44. In view of the findings recorded by the Industrial Court, Thane as well as Industrial Court, Bombay, it can be safely held that the posts of cleaners exist in the Corporation. No factual foundation has been laid by the Corporation that the posts of cleaners do not exist in the Corporation, rather the evidence on record reflects otherwise.

15. It may be seen from these observations that there was nothing to show that any vacant post had to exist. The Court concluded that since the posts of Cleaners existed in the State Road Transport Corporation, the employees concerned could be absorbed. In the present case too, the very contention of the petitioner that three other persons were regularized because they held registration with the Employment Exchange and were within the imaginary age limit, (about which the petitioner has not been able to point to any rule), as also the claim of the petitioner that as per staffing pattern, three posts of Peon and one post of Chowkidar were sanctioned, would show that posts exist. The question whether respondent No. 1 or any other person was entitled to occupy one of those posts is different. There fore, applying the principle enunciated by the Supreme Court in Maharashtra State Road Transport Corporation v. Casteribe Rajya Parivahan Karmachari Sanghatana, it would be imperative for the petitioner to accommodate respondent No. 1 according to his turn and not necessarily by creating any supernumerary post.

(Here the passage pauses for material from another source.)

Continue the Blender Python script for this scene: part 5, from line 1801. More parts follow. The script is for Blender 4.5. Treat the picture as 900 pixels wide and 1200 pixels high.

16. The other contention of the petitioner as to whether respondent No. 1 could have maintained a complaint in respect of Item 6 of Schedule IV to the MRTU & PULP Act, need not be gone into, since it is not shown that there was any recognized union, which could have espoused the cause of the complainant in respect of unfair labour practice as defined in Item 6 of Schedule IV to the MRTU & PULP Act in view of the provisions of Section 21 of the said Act.

17. In view of the foregoing, the impugned order directing the petitioner to regularize the services of respondent No. 1 from 19-8-1992 (and not from completion of 240 days after his employment in 1980-81) cannot at all be faulted.

18. The petition is, therefore, dismissed.